The square root of differentiation is belief.
Some of the easiest advice to give in marketing is that you need to differentiate.
It’s also some of the hardest advice to follow.
Differentiation is powerful because if you want to be seen as the best at something, by definition, you first need to be seen as being different.
The hard part is answering the question: different how?
What makes this question so difficult to answer is that we all feel safer when we’re doing what everyone else is doing. If our competitors are offering the same services we do, we intellectually understand that it’ll be harder for us to stick out but we also feel validated that we’re in a space with real demand.
This is relieving. And when you’re running a company, relief doesn’t come often or easily. So for many, it’s hard to even want to be different.
But let’s say, you’ve gotten over that and you understand you need to differentiate. On what basis do you decide to go against the grain? How do you decide what is worth doing differently and how do you conceive of different ways to do it?
Option #1. Arbitrary differentiation
One fairly reliable way to find ideas for differentiation is to simply do the exact opposite of what everyone else is doing.
As Charlie Munger would put it, “invert. Always invert.”
Let’s say you’re running a services firm and all your competitors are constantly going on and on about how easy they make things for their customers.
On the face of it, that may seem hard to argue with. But you could conceivably run a message about how you ask your customers the hard questions that no one else will ask them so they can run a smoother operation in the long run.
You could say you advise your clients not to take the easy path, even though you’d get to charge them more along the way. And instead you guide them through their trickiest problems so they don’t have to constantly rely on external help.
You can always find interesting ways to say the opposite of what your competitors are saying. I’d even go so far as to say you should try it. It’s a fun way to find narrative whitespace! I do it for clients all the time. And it works too.
I believe, however, that there is a far more potent way to find the right ideas for differentiation.
Option #2. Zero in on what you really believe.
The real root of lasting differentiation lies somewhere in the pit of your stomach. It’s the things you believed in when you started doing what you do. The things you still believe now. The things you’re sure you’ll still believe five years from now when everything else about you and your company have naturally changed.

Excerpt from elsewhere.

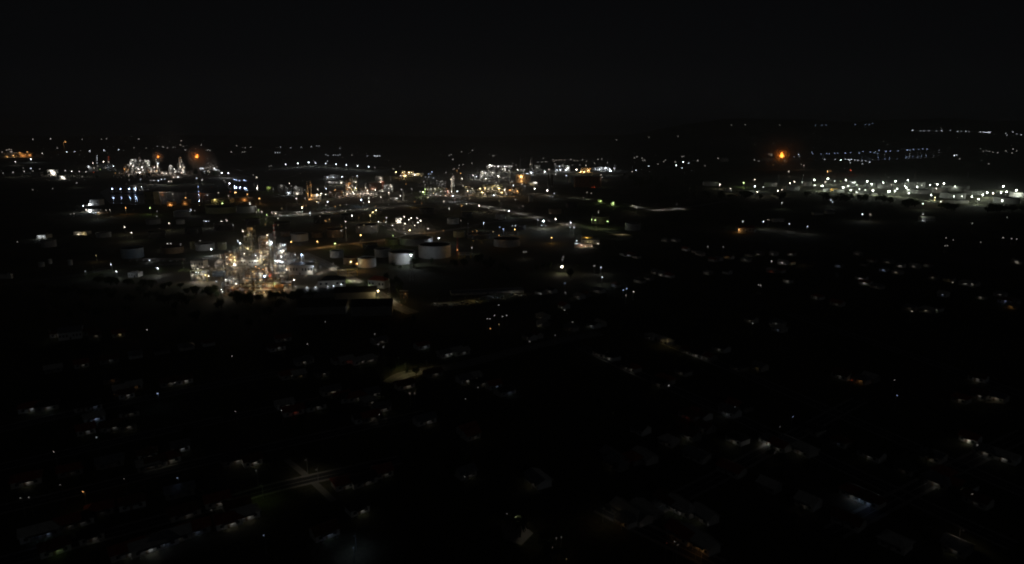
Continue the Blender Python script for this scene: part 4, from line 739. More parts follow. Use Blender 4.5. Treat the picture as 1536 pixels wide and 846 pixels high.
# ---- middle tanks
MT = [(600, 397, 40, 379, 'big white tank lit by the bright lamp beside it', paint), (649.5, 388.5, 49, 368.5, 'biggest white tank right of the bright lamp', paint), (547.8, 402, 27, 384.5, 'warm lit white tank behind the tall mast', paint), (523.5, 397.5, 21, 380.5, 'warm lit ribbed tank left of the tall mast', brown),
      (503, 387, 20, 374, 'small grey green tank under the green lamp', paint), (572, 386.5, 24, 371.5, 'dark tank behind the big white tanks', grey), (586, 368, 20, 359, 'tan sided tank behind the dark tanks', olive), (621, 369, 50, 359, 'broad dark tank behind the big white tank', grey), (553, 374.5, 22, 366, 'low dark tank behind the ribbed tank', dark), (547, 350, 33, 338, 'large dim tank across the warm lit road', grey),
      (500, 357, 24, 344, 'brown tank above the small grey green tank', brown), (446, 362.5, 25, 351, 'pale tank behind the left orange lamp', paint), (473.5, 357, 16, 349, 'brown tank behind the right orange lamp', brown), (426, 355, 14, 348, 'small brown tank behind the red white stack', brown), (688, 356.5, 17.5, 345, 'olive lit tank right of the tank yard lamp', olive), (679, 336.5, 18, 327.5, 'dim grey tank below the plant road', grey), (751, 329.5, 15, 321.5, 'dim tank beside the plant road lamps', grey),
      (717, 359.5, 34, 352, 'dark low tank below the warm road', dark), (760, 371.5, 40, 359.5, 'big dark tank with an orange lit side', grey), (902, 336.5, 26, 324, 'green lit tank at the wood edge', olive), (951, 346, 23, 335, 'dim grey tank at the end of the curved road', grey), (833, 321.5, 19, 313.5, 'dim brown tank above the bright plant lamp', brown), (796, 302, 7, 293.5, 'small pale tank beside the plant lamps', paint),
      (302, 376.5, 27, 366, 'grey tank behind the near plant', paint), (331, 375, 12, 364.5, 'small yellowish tank behind the near plant', olive), (288, 374, 7, 363, 'small green lit tank behind the near plant', olive), (191, 388.5, 31, 372.5, 'bluish white tank in the left dark', bluep), (252, 381, 31, 371, 'brownish dim tank in the left dark', brown), (67, 371.5, 20, 355.5, 'dim open tank far left in the dark', grey), (268, 326, 23, 317, 'long dim tank left of the dock road', grey), (225, 337, 20, 329, 'dim tank below the orange lamp', grey),
      (268, 336.5, 12, 327.5, 'pale lit small tank by the white light row', paint), (323, 321, 44, 311, 'green lit broad tank by the quay', olive), (364, 320, 26, 309, 'grey lit broad tank by the quay', grey), (150, 357, 20, 349, 'dim tank at the left track', grey), (60, 401, 8, 394, 'dim left stub tank', grey), (74, 396, 5, 389, 'slim dim stub tank', paint), (104, 398, 6, 390, 'dim stub tank by the dark road', grey),
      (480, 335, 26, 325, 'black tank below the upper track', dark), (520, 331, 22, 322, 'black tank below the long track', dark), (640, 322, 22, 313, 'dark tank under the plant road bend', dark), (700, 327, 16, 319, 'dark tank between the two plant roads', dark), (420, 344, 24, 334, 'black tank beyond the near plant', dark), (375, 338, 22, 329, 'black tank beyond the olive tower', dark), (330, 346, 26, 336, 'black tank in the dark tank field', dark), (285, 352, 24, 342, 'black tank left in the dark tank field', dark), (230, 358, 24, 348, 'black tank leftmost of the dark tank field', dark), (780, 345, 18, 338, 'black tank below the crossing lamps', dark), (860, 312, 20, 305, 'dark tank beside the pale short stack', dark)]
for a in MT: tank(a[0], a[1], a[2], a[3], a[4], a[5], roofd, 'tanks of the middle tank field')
unit('in the middle tank field', 'small structures in the middle tank field', [('mast', 617, 422, 5, 387, 'tall pale mast', dict(m=paint, d=None)), ('mast', 519, 362, 1.5, 346, 'dim mast'), ('mast', 686.5, 386, 3, 356, 'orange lit mast', dict(m=redp)), ('rack', 697, 388, 18, 380, 'yellow pipe rack', dict(m=yellowp, d=8)), ('bld', 597, 334, 8, 327, 'pale lit switch house', dict(d=12, wm=whitew, windows=3)), ('mast', 702, 350, 1.5, 333, 'dim thin mast'), ('rack', 430, 321, 44, 318, 'white lit low rack', dict(d=6, m=paint)), ('rack', 545, 320, 50, 317.5, 'dim long rack', dict(d=6)), ('bld', 200, 416, 15, 410, 'white roofed gate house', dict(d=9, wm=whitew, rm=whitew, windows=4)), ('bld', 8, 418, 18, 412, 'orange lit wall', dict(d=3, wm=render_, windows=0)), ('rack', 235, 393, 80, 389.5, 'long pale pipeline', dict(d=5, n=3)), ('bld', 62, 358, 14, 353, 'white edged shed', dict(d=14, windows=4)), ('bld', 120, 352, 20, 348, 'yellowish shed', dict(d=12, windows=5))],
     '''453 311.3 3.6 k;455 308.5 1.2 o;459 308.5 1.1 o;413.5 320 2.4 k;417 327 1.4 k;387.7 314.5 1.9 g;393 317.7 2.3 k;400 322.5 2.2 g;383.5 309.5 1.5 w;418.7 323 1.2 k;422 323 1.2 k;465 319.5 2 c;445.5 319 1.4 w;450 318 1 w;528 323 2.3 w;555 322.7 2.5 y;559.5 318 2.8 y;564 315.5 2.6 y;567.5 332.5 2.3 w;588.7 338 2.4 w;598 332 2.8 k;602 328.7 2.7 k;606 325 2.5 k;607.3 335.7 3 k;613 329.5 2.4 k;617 326.7 2.4 k;622 338 2.6 k;627 333.7 2.7 k;631 330.5 2.5 k;642 343 2.5 k;614.5 345.5 3.7 y;608 350.5 1.8 w;589.5 353.5 2 g;541 352.8 3.6 o;436.7 362.7 3.5 o;475.7 362.3 3.4 o;502.7 365.3 3 g;658 357.3 4.2 c;616.3 382.5 5.2 c;526.3 392.7 3.6 y;719 308 3 k;763.3 316 3 c;725.7 334 2 c;815.5 331.7 4.6 c;833.5 328.5 3.6 p;856 333.5 2.5 c;855 340.7 1.9 c;861 341 2.3 c;812.5 338.2 2 c;818.5 338.5 1.3 c;806.5 328.8 1.5 c;772 344 3 o;827.5 356.3 3 o;768.5 338.7 1.7 c;773 338.5 1.6 c;749.7 340.8 1.6 b;755 343.5 2.2 b;755.5 346 1.4 b;748.7 353 1.8 o;747 357 .9 o;665 346 1.4 o;715 346.3 1.6 o;709 347 1.2 o;686.2 374.5 2.3 o;665 369 1.1 w;671.5 371 1.1 w;707.7 371.5 1.6 w;785.7 378 1.2 w;789 378 1.1 w;843.7 389.3 1.4 w;901.5 401 2.2 c;890.5 399 1.1 w;903.5 415.7 2.5 c;
     186.7 340.3 2.4 k;197 349 2.8 k;253.5 334.7 2.8 k;309 331.5 1.8 c;313 331.7 1.6 c;306 331 1.3 c;332 331 1.4 k;340 330 1.6 k;349.5 337.5 1.3 w;251 365.5 1.7 w;256 365.3 1.5 w;271 366.2 1.2 w;166.5 396.7 2.7 c;174.3 407 3.1 c;224.3 390.3 2.3 c;236.3 402.4 3.6 c;128 407 1.2 c;144 383 1.3 y;59 354.5 1.7 c;65 354 1.3 c;118 351 1.7 k;125 350.5 1.4 y;300 361 1 w;26 362.5 .9 w''', lampgroup='lamp posts of the middle tank field')
lamps('842.7 400 6 k', 'bright lone lamp on a post in the dark below the plants', None, dim=.06)
q_ = random.Random(3); lamps(';'.join(f'{q_.uniform(380, 800):.1f} {q_.uniform(296, 348):.1f} {q_.uniform(.7, 1.6):.2f} {q_.choice("kyowk")}' for _ in range(44)), 'small dim lamp along the tank field tracks', 'small lamps along the tank field tracks', name='track_lamp')
# yellow-lit office by the curved road
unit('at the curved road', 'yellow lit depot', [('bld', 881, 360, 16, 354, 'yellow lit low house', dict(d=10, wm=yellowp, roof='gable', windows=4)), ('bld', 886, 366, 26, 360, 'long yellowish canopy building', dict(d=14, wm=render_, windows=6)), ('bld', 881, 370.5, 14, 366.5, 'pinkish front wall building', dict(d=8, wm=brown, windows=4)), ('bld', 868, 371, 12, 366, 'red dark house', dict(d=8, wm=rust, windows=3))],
     '865.3 361.3 2.4 c;897 365.8 2.3 k;871.5 367.5 2 k;873 367.6 1.8 k;883 364.5 2 y;880 357 2.2 y;888 369.2 1.8 p;878 369.2 1.8 p')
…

What do you believe matters so much that you were willing to take on the ungodly risk of starting a company that does this thing? What do you think is true even when everyone around you professes the exact opposite? What would you prioritize even if you weren’t sure you’d succeed? What excites you so much about this thing that you’ve been able to convince other people to join you?
Feel for the answers to these questions and you’ll know what you want to say that no one else does.
Zero in on those feelings and you’ll know how you want to operate even if you’re the only one working that way.
Notice your beliefs and you’ll realize that differentiation isn’t something you sprinkle on top of your business or mission.
Different is your natural starting point.
The only question is: are you building something based on those beliefs? Or hedging your bets by doing what everyone else is doing?